The bedroom of a normal teen who has taken up residency in conference room B
The bedroom of a normal teen who has taken up residency in conference room B Paige Hulsey

If you have not been on Twitter in the last few hours, congratulations, you are probably doing something useful with your life. And you have probably not seen everyone absolutely DRAGGING a local St. Louis news reporter who tweeted a picture of a conference room half-heartedly dressed to look like a bedroom, with the caption, “Looks like a normal teen’s bedroom, right? Think again.”

Setting aside the fact that no, it does not look like a normal teen’s bedroom, it looks like a conference room with a bed in it, the tweet goes on, “Coming up on @KMOV, we’ll show you what parents should be looking for so they can identify signs of drug use. I was shocked at what I found in this room!!!”

The whole situation is very stupid and funny — “I was shocked,” lol, sure you were. (One of the props is literally a sign that says “420.”) But behind all the jokes at the expense of today’s Main Character of Twitter are some less-funny concerns about the victims of the war on drugs, and how easy it is to plant news stories.

So, how does something like this happen?

I have no particular insight into the operation of KMOV’s newsroom, but I’m sure that they (like us) are constantly drowning in press releases from companies and organizations trying desperately to justify their own existence. I just took a glance at the “Pitches” folder that I set up to automatically filter any mail addressed to the editor, and there are currently 37,628 emails going back to the start of the year.
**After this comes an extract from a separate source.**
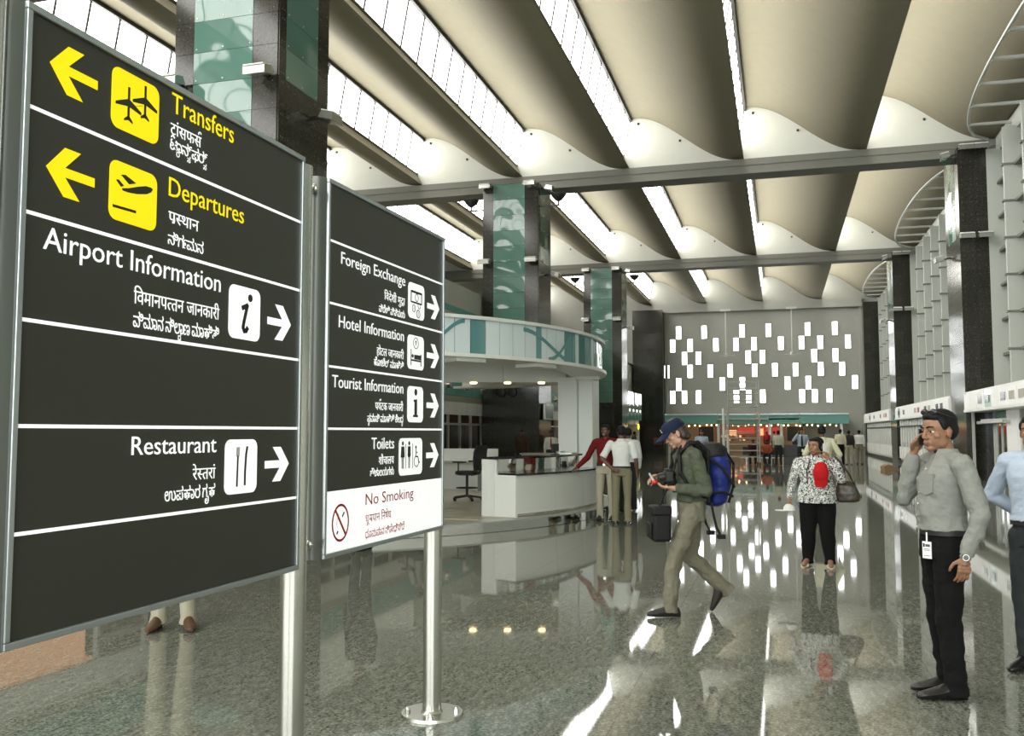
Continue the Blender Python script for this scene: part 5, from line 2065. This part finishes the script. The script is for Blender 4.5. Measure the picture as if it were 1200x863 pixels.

A random sampling from the top of the mailbox: Someone who wants me to write about his QAnon conspiracy-tracking website; someone at the Department of Justice who wants me to write about how they fight credit card fraud; someone who wants me to write about how their company does very good political consulting, etc etc etc. And these are just half of the pitches I got in the last five minutes.

Paige Hulsey, the unlucky reporter who wound up with this assignment, tweeted later that the “bedroom” was set up by the Drug Enforcement Agency and the nonprofit Addiction is Real. When I read that, the pieces started falling into place; government agencies and nonprofits often stage photo-ops to try to score free publicity from reporters — “earned media,” it’s called. In my previous life, working at a nonprofit, we’d often brainstorm ways to lure journalists into giving us attention; the organization I worked for even made arrangements with a New York Times reporter to be embedded with the team, so she could write a book about our very important work.

There are, obviously, problems with this phenomenon. As a reporter, it is extremely easy to just do a rewrite of whatever press release your source hands you. Getting multiple sources with different perspectives, on the other hand, is hard work and can often take days — especially if you’re producing a video package! When someone hands you a ready-made news story with a gimmick and a hook, oh man, it's like they're saying, "Hello, would you like me to do most of your job for you?" And you know, in the back of your head, that if you ask them "but is what you're telling me true?" they might stop being so helpful.

Another problem with this report is that Hulsey’s tweet made it look like a moral-panic drug report straight out of the Reagan era — with the tie-dyed sheet taped to the wall, the 420 sign, and what looked like soda-can bongs scattered around the DEA conference room, many people assumed that the “signs of drug use” referred to weed. You’d never know that the report is about fentanyl, a much more dangerous substance.

So the tweet was easy to misinterpret; making things worse, her actual report is impossible to find because local TV news station websites are all catastrophically unusable. The station tweeted a picture of the report, but not the video. Did she just regurgitate DEA talking points, or did she ask tough skeptical questions? We may never know! (Actually, you can find a preview video on Facebook. There are no skeptical questions, it’s just a list of ways for parents to search their kid’s bedroom for pills.)

Every single one of those thirty-thousand emails in my pitch folder is written by a person with an agenda, and that agenda is to use me to get to you. Sometimes that’s not such a bad thing, as with the email I just got about how Kitsap County has a burn ban this weekend. Okay, sure, that’s news you can use! I don’t need to interview someone who thinks that actually Kitsap County needs more wildfires.

And to be clear, fentanyl abuse is a big problem. But so is uncritically repeating talking points from a government agency that’s been waging a racist war on drugs since the Nixon administration.

At the end of the day, the DEA and Addiction is Real got exactly what they wanted out of this whole affair, which is that they appeared as champions in the eyes of KMOV’s viewers. KMOV got what they wanted, which was giving terrified parents a reason to watch the evening news. And Hulsey endured a stream of vitriol on Twitter, which is probably not at all what she wanted.

Are any of those outcomes going to help teenagers who are addicted to painkillers?